§ **Job**
Make an exact copy of all the material below, apart from the pictures.
□ □ □ □
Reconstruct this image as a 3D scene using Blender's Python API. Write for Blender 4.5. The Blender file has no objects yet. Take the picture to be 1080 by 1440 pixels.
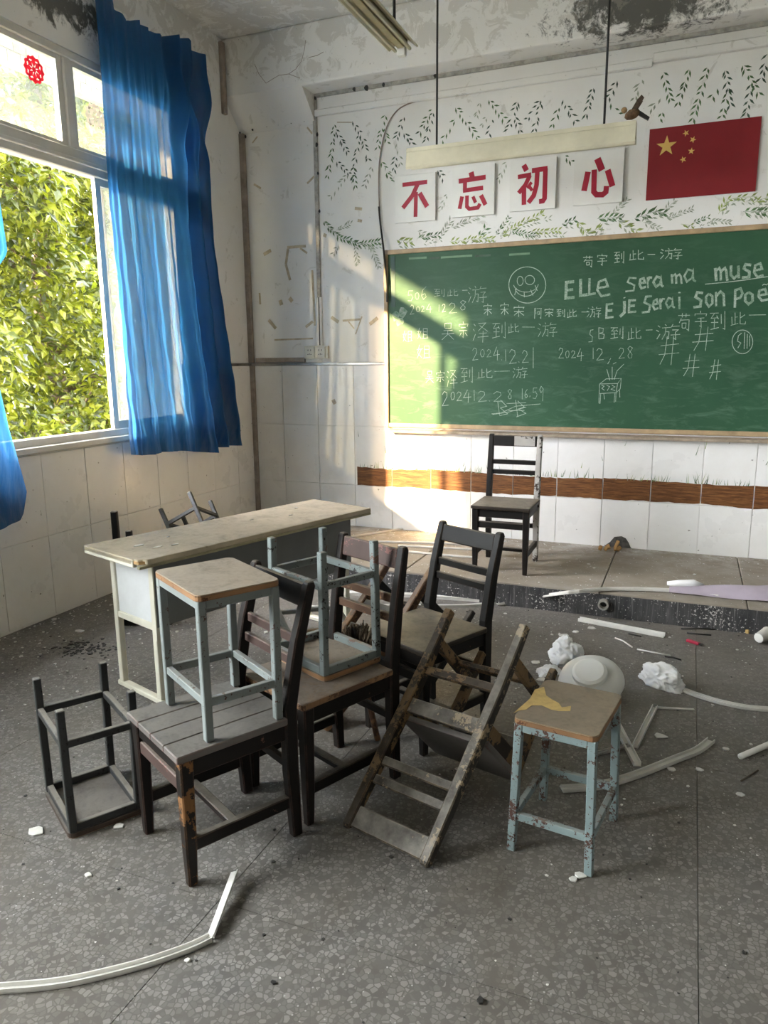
import bpy, bmesh, math, random
from mathutils import Vector, Matrix

random.seed(7)
scene = bpy.context.scene
COL = scene.collection

# ------------------------------------------------------------------ camera
FPX = 1039.5                      # focal length in pixels of the 1080x1440 frame
CAMR = ((0.925177, 0.379430, -0.008931), (0.067266, -0.187086, -0.980038), (-0.373527, 0.906108, -0.198611))
CAMP = Vector((0.0, 0.0, 1.45))
cam_data = bpy.data.cameras.new('camera')
cam = bpy.data.objects.new('camera', cam_data)
COL.objects.link(cam)
cam_data.sensor_fit = 'VERTICAL'
cam_data.sensor_height = 36.0
cam_data.lens = FPX / 1440.0 * 36.0
cam_data.clip_start = 0.02
rx_, dn_, fw_ = (Vector(r) for r in CAMR)
m3 = Matrix((rx_, -dn_, -fw_)).transposed()
cam.matrix_world = Matrix.Translation(CAMP) @ m3.to_4x4()
scene.camera = cam

# ------------------------------------------------------------------ world, sun, exposure
SUN_DIR = Vector((0.68, 1.0, -0.393)).normalized()
world = bpy.data.worlds.new('World')
scene.world = world
world.use_nodes = True
wn = world.node_tree
bg = wn.nodes['Background']
bg.inputs['Color'].default_value = (0.97, 0.97, 1.0, 1)
bg.inputs['Strength'].default_value = 6.0
sun_data = bpy.data.lights.new('sun', 'SUN')
sun_data.energy = 4.8
sun_data.color = (1.0, 0.70, 0.36)
sun_data.angle = math.radians(1.1)
sun = bpy.data.objects.new('sun', sun_data)
COL.objects.link(sun)
sun.rotation_euler = SUN_DIR.to_track_quat('-Z', 'Y').to_euler()
sun.location = (-8, -8, 7)
vs = scene.view_settings
vs.view_transform = 'Standard'
vs.look = 'None'
vs.exposure = 3.25
vs.gamma = 1.0
vs.use_curve_mapping = False

# ------------------------------------------------------------------ room constants (metres)
XL = -3.388          # left wall
YB = 5.3576          # back wall (blackboard wall)
XR = 3.7             # right wall
YF = -5.2            # wall behind the photographer
ZC = 3.80            # ceiling
PH = 0.145           # platform height
YP = 4.232           # platform front edge


def ray(x, y):
    a, b = (x - 540) / FPX, (y - 720) / FPX
    return rx_ * a + dn_ * b + fw_


def at(x, y, axis, val):
    d = ray(x, y)
    t = (val - CAMP[axis]) / d[axis]
    return CAMP + d * t


def wallpt(x, y, off=0.0):
    return at(x, y, 1, YB - off)


def leftpt(x, y, off=0.0):
    return at(x, y, 0, XL + off)


def flo(x, y, z=0.0):
    return at(x, y, 2, z)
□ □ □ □
§ **Written answer**
Reconstruct this image as a 3D scene using Blender's Python API. Write for Blender 4.5. The Blender file has no objects yet. Take the picture to be 1080 by 1440 pixels.
import bpy, bmesh, math, random
from mathutils import Vector, Matrix

random.seed(7)
scene = bpy.context.scene
COL = scene.collection

# ------------------------------------------------------------------ camera
FPX = 1039.5                      # focal length in pixels of the 1080x1440 frame
CAMR = ((0.925177, 0.379430, -0.008931), (0.067266, -0.187086, -0.980038), (-0.373527, 0.906108, -0.198611))
CAMP = Vector((0.0, 0.0, 1.45))
cam_data = bpy.data.cameras.new('camera')
cam = bpy.data.objects.new('camera', cam_data)
COL.objects.link(cam)
cam_data.sensor_fit = 'VERTICAL'
cam_data.sensor_height = 36.0
cam_data.lens = FPX / 1440.0 * 36.0
cam_data.clip_start = 0.02
rx_, dn_, fw_ = (Vector(r) for r in CAMR)
m3 = Matrix((rx_, -dn_, -fw_)).transposed()
cam.matrix_world = Matrix.Translation(CAMP) @ m3.to_4x4()
scene.camera = cam

# ------------------------------------------------------------------ world, sun, exposure
SUN_DIR = Vector((0.68, 1.0, -0.393)).normalized()
world = bpy.data.worlds.new('World')
scene.world = world
world.use_nodes = True
wn = world.node_tree
bg = wn.nodes['Background']
bg.inputs['Color'].default_value = (0.97, 0.97, 1.0, 1)
bg.inputs['Strength'].default_value = 6.0
sun_data = bpy.data.lights.new('sun', 'SUN')
sun_data.energy = 4.8
sun_data.color = (1.0, 0.70, 0.36)
sun_data.angle = math.radians(1.1)
sun = bpy.data.objects.new('sun', sun_data)
COL.objects.link(sun)
sun.rotation_euler = SUN_DIR.to_track_quat('-Z', 'Y').to_euler()
sun.location = (-8, -8, 7)
vs = scene.view_settings
vs.view_transform = 'Standard'
vs.look = 'None'
vs.exposure = 3.25
vs.gamma = 1.0
vs.use_curve_mapping = False

# ------------------------------------------------------------------ room constants (metres)
XL = -3.388          # left wall
YB = 5.3576          # back wall (blackboard wall)
XR = 3.7             # right wall
YF = -5.2            # wall behind the photographer
ZC = 3.80            # ceiling
PH = 0.145           # platform height
YP = 4.232           # platform front edge


def ray(x, y):
    a, b = (x - 540) / FPX, (y - 720) / FPX
    return rx_ * a + dn_ * b + fw_


def at(x, y, axis, val):
    d = ray(x, y)
    t = (val - CAMP[axis]) / d[axis]
    return CAMP + d * t


def wallpt(x, y, off=0.0):
    return at(x, y, 1, YB - off)


def leftpt(x, y, off=0.0):
    return at(x, y, 0, XL + off)


def flo(x, y, z=0.0):
    return at(x, y, 2, z)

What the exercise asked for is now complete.